Sixteenish boy and very nervous, trying in vain to impress his classy date and not doing very well at it:
“Sit me first,” she said.
“Okay,” he answered.
“Do I look nice?”
“Yes.”
“Tell me I look nice.”
“You look nice.”
“Mean it.”
“You look nice.”
“That’ll do,” she says. (He breaths a sigh of relief. This is much harder than he thought it would be.) “Now, I order first, then you. Don’t order for me, though. Some ladies like that. I don’t. Did you bring enough money to pay for my food?”
Silence. Then his confession: “I thought you’d pay for your own.”
“No,” came the exasperated answer. “NO. You pay. Always.”
“Okay.”
“Sit up straight. Don’t fidget. Look me in the eyes. Smile.”
“Okay.”
“You’re going to pray, right?” his date asked.
“Um. I dunno. Should I?”
“You’d better,”
And on it went.
I felt sorry for that young man, I really did. He thought dating would be natural. Take a girl out, have some fun, maybe dinner or a movie, and then drive her home. No fuss, no muss. How hard could it be?

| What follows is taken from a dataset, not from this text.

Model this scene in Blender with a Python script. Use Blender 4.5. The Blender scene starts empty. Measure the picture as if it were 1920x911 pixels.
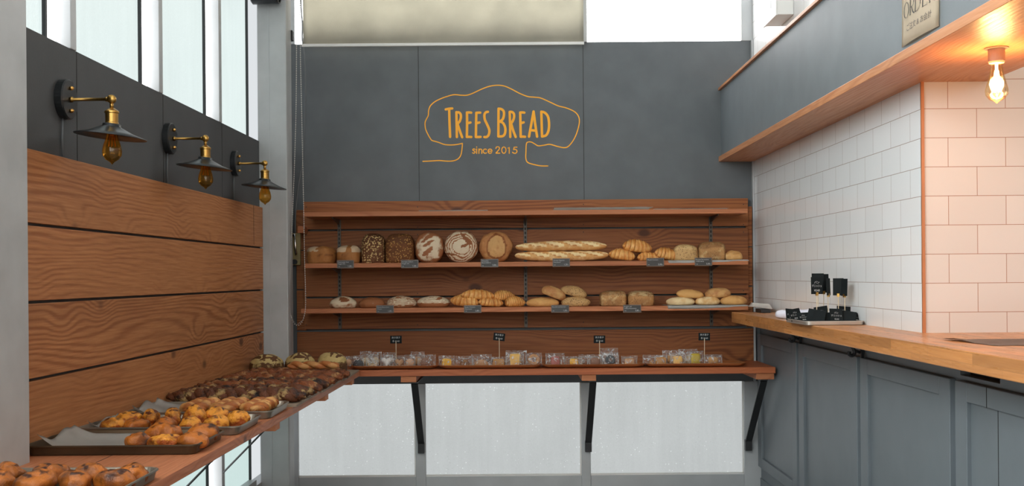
import bpy, bmesh, math, random
from mathutils import Vector, Matrix, noise
random.seed(7)
C = bpy.context.scene.collection
PI = math.pi
F = 2049.0; CX = 960.0; CY = 517.0; TH = 0.008      # focal length in pixels, horizon point, slight roll of the camera
EYE = 1.40                                          # eye height; everything below is measured from the eye, lifted at the end
SL = 0.0195                                         # the left wall is not quite square to the back wall

def dr(px, py):
    dx = px - CX; dy = py - CY
    return dx - TH * dy, dy + TH * dx
def P(px, py, Y):
    dx, dy = dr(px, py); return Vector((dx * Y / F, Y, -dy * Y / F))
def U(px, py, Z):
    dx, dy = dr(px, py); Y = -Z * F / dy; return Vector((dx * Y / F, Y, Z))
def XA(px, Y, z=0.0):
    return ((px - CX) + TH * z * F / Y) * Y / F
def LM(x, y, z): return (x + SL * y, y, z)

# ------------------------------------------------------------------ materials
def mk(name):
    m = bpy.data.materials.new(name); m.use_nodes = True
    nt = m.node_tree; nt.nodes.clear()
    out = nt.nodes.new('ShaderNodeOutputMaterial')
    return m, nt, out
class G:
    def __init__(s, nt): s.nt = nt
    def n(s, typ, props=None, **ins):
        nd = s.nt.nodes.new('ShaderNode' + typ)
        for k, v in (props or {}).items(): setattr(nd, k, v)
        for k, v in ins.items():
            key = k.replace('_', ' ')
            if k[0] == 'i' and k[1:].isdigit(): sock = nd.inputs[int(k[1:])]
            else: sock = nd.inputs[key]
            s.set(sock, v)
        return nd
    def set(s, sock, v):
        if isinstance(v, bpy.types.NodeSocket): s.nt.links.new(v, sock)
        elif isinstance(v, bpy.types.Node): s.nt.links.new(v.outputs[0], sock)
        else:
            if isinstance(v, (tuple, list)) and len(v) == 3 and sock.type == 'RGBA': v = (*v, 1)
            sock.default_value = v
    def math(s, op, a, b=0.0, clamp=False):
        nd = s.n('Math', {'operation': op, 'use_clamp': clamp}, i0=a, i1=b); return nd.outputs[0]
    def mix(s, f, a, b):
        nd = s.nt.nodes.new('ShaderNodeMix'); nd.data_type = 'RGBA'
        s.set(nd.inputs[0], f); s.set(nd.inputs[6], a); s.set(nd.inputs[7], b)
        return nd.outputs[2]
    def mr(s, v, a, b, c=0.0, d=1.0, smooth=False):
        nd = s.n('MapRange', {'interpolation_type': 'SMOOTHSTEP' if smooth else 'LINEAR'}, i0=v, i1=a, i2=b, i3=c, i4=d); return nd.outputs[0]
    def noise(s, vec, scale, detail=2.0, rough=0.5, dist=0.0):
        nd = s.n('TexNoise', None, Vector=vec, Scale=scale, Detail=detail, Roughness=rough, Distortion=dist); return nd.outputs[0]
    def vor(s, vec, scale, feature='F1', rnd=1.0):
        nd = s.n('TexVoronoi', {'feature': feature}, Vector=vec, Scale=scale, Randomness=rnd); return nd
    def coord(s, rnd=True):
        tc = s.n('TexCoord').outputs['Object']
        if not rnd: return tc
        oi = s.n('ObjectInfo').outputs['Random']
        cv = s.n('CombineXYZ', None, X=s.math('MULTIPLY', oi, 37.3), Y=s.math('MULTIPLY', oi, 19.7), Z=s.math('MULTIPLY', oi, 53.1))
        return s.n('VectorMath', {'operation': 'ADD'}, i0=tc, i1=cv.outputs[0]).outputs[0]
    def bump(s, h, strength=0.3, dist=0.01):
        return s.n('Bump', None, Height=h, Strength=strength, Distance=dist).outputs[0]
    def out(s, out, col, rough=0.6, metal=0.0, normal=None, spec=0.5, **kw):
        b = s.n('BsdfPrincipled')
        s.set(b.inputs['Base Color'], col); s.set(b.inputs['Roughness'], rough); s.set(b.inputs['Metallic'], metal)
        s.set(b.inputs['Specular IOR Level'], spec)
        if normal is not None: s.set(b.inputs['Normal'], normal)
        for k, v in kw.items(): s.set(b.inputs[k.replace('_', ' ')], v)
        s.nt.links.new(b.outputs[0], out.inputs[0]); return b

def plain(name, col, rough=0.5, metal=0.0, spec=0.5, var=0.06, bump=0.0, bscale=200.0):
    m, nt, out = mk(name); g = G(nt); v = g.coord()
    nz = g.noise(v, 6.0, 4.0)
    dark = tuple(c * (1 - var * 2) for c in col); lite = tuple(min(1, c * (1 + var * 2)) for c in col)
    c = g.mix(g.mr(nz, .3, .7), dark, lite)
    nm = g.bump(g.noise(v, bscale, 3.0), bump, 0.002) if bump else None
    g.out(out, c, rough, metal, nm, spec); return m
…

From the small beads of sweat on his forehead, plenty hard. His date was demanding. She offered little in the way of praise and much in the way of criticism. He was confused, frightened, and unsure of himself. All because of her. Why had he agreed to take her out in the first place? he wondered. And even asked. But she merely smiled and winked and said it was the only way he’d ever be allowed to take anyone else out ever.
He knew she was right, and so did I. She had all the power, you see. She’d had it for about sixteen years now.

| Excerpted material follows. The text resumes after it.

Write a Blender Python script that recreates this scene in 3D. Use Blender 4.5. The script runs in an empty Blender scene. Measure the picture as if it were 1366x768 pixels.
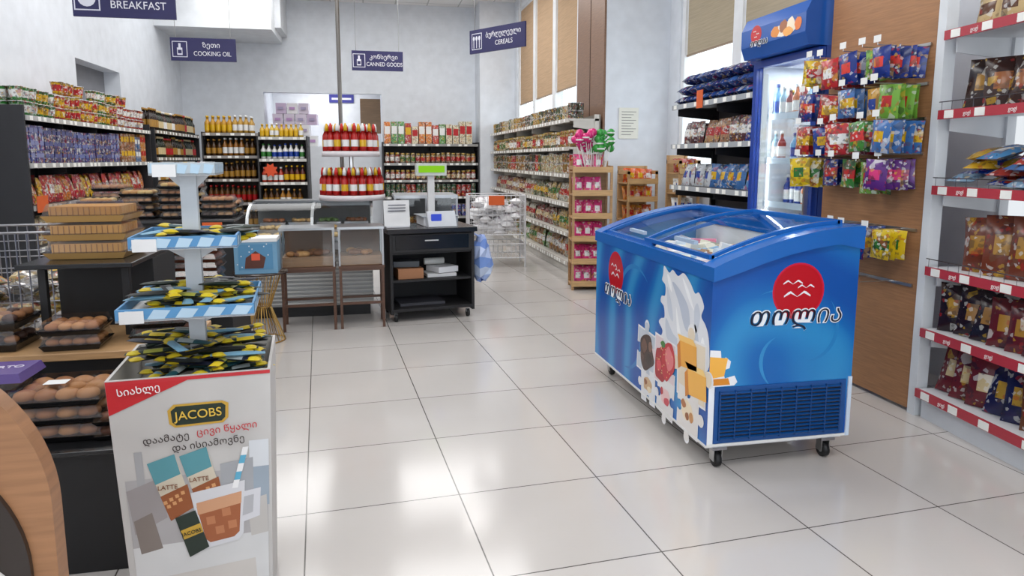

Because his date, this unimpressed, hard, stringent lady, was his mother.
I manage to get the backstory when her son excused himself to the bathroom. Presumably to flush himself down the toilet, which also happened to be right where his evening is headed.
He’s a good boy, according to his mother. Always has been. And she wanted to keep him that way, too. But he’d gotten to that age when children began to feel a little too sure of themselves. Their world brightened and grews bigger, and they were under the impression that they were growing brighter and bigger right along with it. It was easy to get muddled and begin thinking they were in charge. That it was all about them.
So, mother and father decided that before they would allow their son to start dating, he would do a trial run with mom. It’s important that he knows how to treat a lady, she said. And it’s important to know how to spot one, too.
“Understand?” she asked.
Yes.
We pass onto our children what we consider to be the necessities of crafting a good life—the attributes of honesty and hard work, the values of education and faith. But too often what’s left out is the most basic necessity of them all: how to behave when mom and dad aren’t around.
Too many of us mourn the fact that today’s younger generation is so over-the-top rude. Too few of us take the time to consider the fact that much of the fault is our own. It was nice to see a parent put forth just as much effort to ensure her child got into the right life than she would to ensure her child got into the right college.
Education can get you far in life. Good manners can get you farther.
Still, I couldn’t help but express my empathy for the young man.
“This has to be the longest night of his life,” I said.
“Oh, don’t feel sorry for him,” she smiled. “Feel sorry for his sister. She’s fifteen, and her first date is next year. With her father.”